Ein halbes Jahr ist Mark Webber nun raus aus dem Formel-1-Geschäft, aber bei weitem nicht arbeitslos: Mit Porsche wird er die 24 Stunden von Le Mans diese Woche in Angriff nehmen. Zuvor war der Australier im aktuellen Sportstudio des ZDF zu Gast und nahm dabei auch zu seiner Zeit in der Formel 1 Stellung. "Ich vermisse die Formel 1 nicht", sagte der frühere Red-Bull-Pilot und begründete dies logisch: "Ich habe zum richtigen Zeitpunkt Schluss gemacht. Würde ich die Formel vermissen, hätte ich etwas falsch gemacht. Das Timing war perfekt."

In der Tat wurde ihm der Abschied nicht gerade schwer gemacht: Mit Sebastian Vettel verstand sich der heute 37-Jährige ohnehin nie wirklich gut und für Helmut Marko war er eher ein Stein in seiner eigenen Agenda. Die Ereignisse eskalierten 2013 beim Großen Preis von Malaysia: Webber lag in Führung, das Team gab die Order heraus, die Positionen zu halten. Vettel setzte sich darüber hinweg, da er einen frischen Reifensatz im Qualifying für den Schlussspurt gespart hatte. Die Kontrahenten würdigten sich keines Blickes.

Mit dem Porsche 919 Hybrid warten auf Webber ganz neue Herausforderungen, Foto: Porsche
Mit dem Porsche 919 Hybrid warten auf Webber ganz neue Herausforderungen, Foto: Porsche

Mehr als ein Jahr später kann Webber entspannter über die Vorfälle reden: "Das war damals kein schönes Rennen. Wir haben die ersten beiden Plätze geholt, aber keiner von uns war glücklich - Seb auch nicht." Er stimmte aber versöhnliche Töne an: "Da ist mittlerweile etwas Gras drüber gewachsen. Es waren gute Schlachten, die wir uns geliefert haben. Er ist ein Weltklassefahrer." Auch Vettel zeigte sich eher entgegenkommend: "Wir hatten deutlich weniger Probleme als es nach außen dargestellt wurde. Ich wünsche ihm viel Erfolg für Le Mans."

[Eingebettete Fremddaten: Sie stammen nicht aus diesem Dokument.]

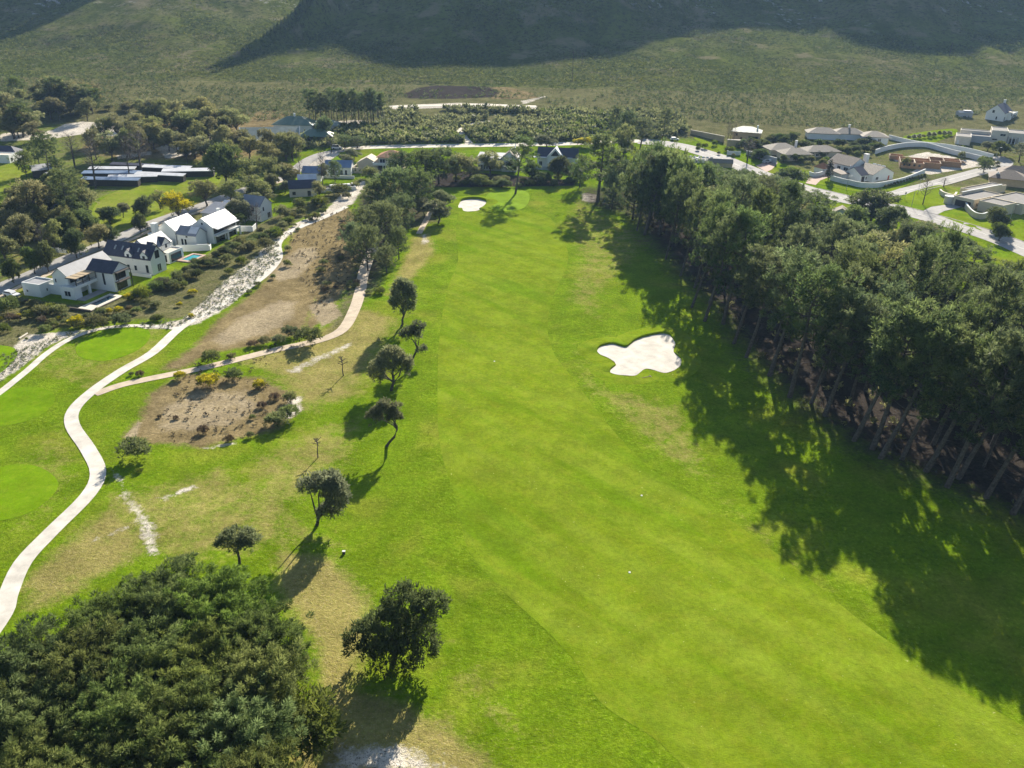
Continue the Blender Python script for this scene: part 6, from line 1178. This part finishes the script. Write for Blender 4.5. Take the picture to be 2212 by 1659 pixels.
upole((1236, 176), 19, "utility pole above the sand cutting, nearer one"); upole((1257, 142), 9, "utility pole above the sand cutting, farther one"); upole((2050, 124), 11, "utility pole at the mountain's shadow edge")
x, y = P(743, 1196); r = empty("marker_post", (x, y, Tg(x, y)), 0, "white-topped black marker box on the left rough", "marker"); MB().box(-.2, .2, -.15, .15, -.1, .45).build("box", MT['darkframe'], r); MB().box(-.23, .23, -.18, .18, .451, .5).build("lid", MT['wall'], r)
for q_, lab in (((1068, 781), "white disc marker on the middle of the fairway"), ((1360, 1237), "white disc marker on the near half of the fairway"), ((1386, 1071), "small pale disc marker near the fairway's right edge")):
    x, y = P(*q_); MB_ = MB().tube([(0, 0, -.02), (0, 0, .06)], [.17, .17], 12); tag(MB_.build("distance_marker", MT['wall'], None, (x, y, Tg(x, y)+.06)), lab, "marker")
x, y = P(1396, 815); r = empty("bunker_rake", (x, y, Tg(x, y)+.06), R(25), "wooden rake lying at the star-shaped bunker's lower edge", "rake"); MB().box(-1.1, 1.0, -.03, .03, 0, .07).build("handle", MT['timber'], r); MB().box(1.0, 1.1, -.4, .4, 0, .1).build("head", MT['timber'], r)
for q_, lab in (((60, 700), "pale log lying among shrubs above the dune path"),):
    x, y = P(42, 733); x2, y2 = P(60, 722); o = MB().tube([(0, 0, .2), (x2-x, y2-y, .25)], [.22, .18], 8).build("log", MT['palegravel'], None, (x, y, Tg(x, y))); tag(o, lab, "log")
# ------------------------------------------------------------------ the air
hz = bpy.data.materials.new("haze"); hz.use_nodes = True; t_ = hz.node_tree; t_.nodes.remove(t_.nodes["Principled BSDF"])
pv = t_.nodes.new("ShaderNodeVolumePrincipled"); pv.inputs["Color"].default_value = (.38, .60, 1.0, 1); pv.inputs["Density"].default_value = HAZE; pv.inputs["Anisotropy"].default_value = .2
t_.links.new(pv.outputs[0], t_.nodes["Material Output"].inputs["Volume"])
hmb = MB().box(-1900, 1900, -90, 2450, -4, float(max(MZ.max(), CAMZ))+12); tag(link("haze", hmb.mesh("haze", hz)), kind='stuff')
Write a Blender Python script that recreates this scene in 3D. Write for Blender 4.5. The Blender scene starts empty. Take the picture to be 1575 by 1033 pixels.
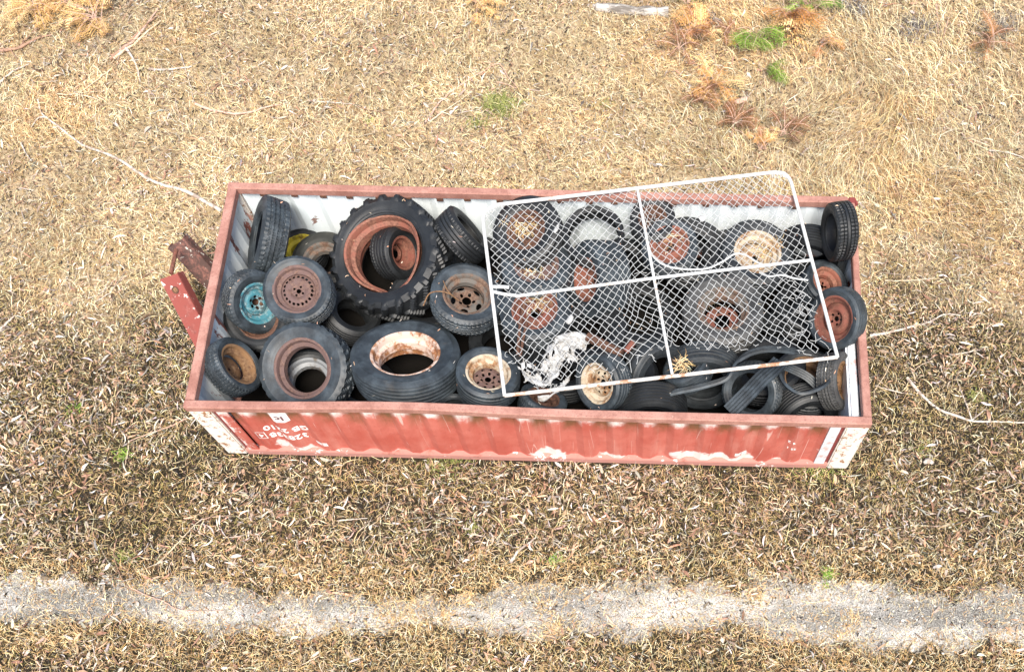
import bpy, bmesh, math, random
import numpy as np
from mathutils import Vector, Matrix

# ------------------------------------------------------------------ camera, world, sun
S = bpy.context.scene
COL = S.collection
PW, PH = 1575.0, 1033.0
CAM = np.array([0.9553003, -4.9166708, 7.7619970])
TILT, ROLL, YAW, FPX, PPX, PPY = 0.308103, 0.026987, -0.003073, 1339.84, 176.7605, 380.0292
H = 0.915            # height of the open container
L, W = 6.06, 2.44


def cam_rot():
    a, b, c = TILT, ROLL, YAW
    rx = np.array([[1, 0, 0], [0, math.cos(a), -math.sin(a)], [0, math.sin(a), math.cos(a)]])
    rz = np.array([[math.cos(b), -math.sin(b), 0], [math.sin(b), math.cos(b), 0], [0, 0, 1]])
    ry = np.array([[math.cos(c), 0, math.sin(c)], [0, 1, 0], [-math.sin(c), 0, math.cos(c)]])
    return rz @ rx @ ry


CR = cam_rot()
cd = bpy.data.cameras.new('camera')
cam = bpy.data.objects.new('camera', cd)
COL.objects.link(cam)
m4 = Matrix.Identity(4)
for i in range(3):
    for j in range(3):
        m4[i][j] = CR[i, j]
    m4[i][3] = CAM[i]
cam.matrix_world = m4
cd.sensor_fit = 'HORIZONTAL'
cd.sensor_width = 36.0
cd.lens = FPX / PW * 36.0
cd.shift_x = -PPX / PW
cd.shift_y = PPY / PW
cd.clip_start, cd.clip_end = 0.1, 2000
S.camera = cam

SUN_EL, SUN_AZ = math.radians(60), math.radians(170)     # azimuth clockwise from +y
w = bpy.data.worlds.new('World')
S.world = w
w.use_nodes = True
nt = w.node_tree
bg = nt.nodes['Background']
sky = nt.nodes.new('ShaderNodeTexSky')
sky.sky_type = 'NISHITA'
sky.sun_disc = False
sky.sun_elevation = SUN_EL
sky.sun_rotation = SUN_AZ
sky.air_density, sky.dust_density, sky.ozone_density = 1.0, 3.0, 1.0
nt.links.new(sky.outputs[0], bg.inputs[0])
bg.inputs[1].default_value = 0.056
sd = bpy.data.lights.new('sun', 'SUN')
sd.energy = 1.5
sd.angle = math.radians(25)
sd.color = (1.0, 0.94, 0.85)
sun = bpy.data.objects.new('sun', sd)
COL.objects.link(sun)
dirv = Vector((math.sin(SUN_AZ) * math.cos(SUN_EL), math.cos(SUN_AZ) * math.cos(SUN_EL), math.sin(SUN_EL)))
sun.rotation_euler = dirv.to_track_quat('Z', 'Y').to_euler()
sun.location = dirv * 30
S.view_settings.view_transform = 'Standard'
S.view_settings.look = 'None'
S.view_settings.exposure = 2.05
S.view_settings.gamma = 1.0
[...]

Eine ganz neue Herausforderung

Dort wird Mark Webber mit dem Porsche 919 Hybrid ein völlig neuartiges Auto steuern. "Ich freue mich auf das Comeback. Porsche hat eine faszinierende Geschichte im Automobilsport. Zwar stehen 16 Siege in Le Mans zu Buche, aber die Rückkehr ist nicht leicht. Es ist ein völlig neues Team, alle arbeiten zum ersten Mal zusammen. Das wird zwischen Audi, Toyota und Porsche ein Riesensport." Die Arbeitsweise ist ganz anders als in der Formel 1: "Man teilt sich das Cockpit mit anderen Fahrern, das ist eine ganz neue Herausforderung. Die Gurte etwa müssen für jeden Fahrer angepasst werden. Zum Glück haben wir mit Timo [Bernhard] einen sehr erfahrenen Mann dabei."

Webber ist bei weitem nicht der einzige ehemalige Formel-1-Fahrer in Le Mans und der zugehörigen Meisterschaft WEC. Kazuki Nakajima, Alexander Wurz, Sebastien Buemi, Gianmaria Bruni, Nick Heidfeld, Anthony Davidson - alle sattelten um. Wie auch diese Fahrer sieht Webber den größten Unterschied zu einem Formel-1-Fahrzeug im Gewicht: "Reglementbedingt ist unser 919 schwerer, hat aber mehr Abtrieb als ein Formel-1-Auto. Er ist ein bisschen langsamer als die Formel 1 wegen des Gewichts, aber der Topspeed ist mit 340 km/h vergleichbar mit der F1. Es ist ein super-modernes Reglement und ein Labor für Porsche, weil so viel Spitzentechnologie darin steckt."

Gegenüber der Formel 1 mache der Langstreckensport einen durchaus gegenüber anderen Fahrern geselliger, sagte Mark Webber, fügte aber auch lachend hinzu: "Vielleicht liegt das auch am Alter. Es wird nicht leichter im Wettkampf, wenn man älter wird." Und solchen Kampfgeist braucht man eben in der Formel 1: "Man ist nicht in der Formel 1, um mit den anderen Fahrern Freundschaften zu schließen." Sein Wettkampfgeist sei aber noch immer da: "Den kann ich jetzt bei Porsche investieren. Sind wir doch mal ehrlich: Für Porsche möchte doch jeder irgendwann einmal fahren."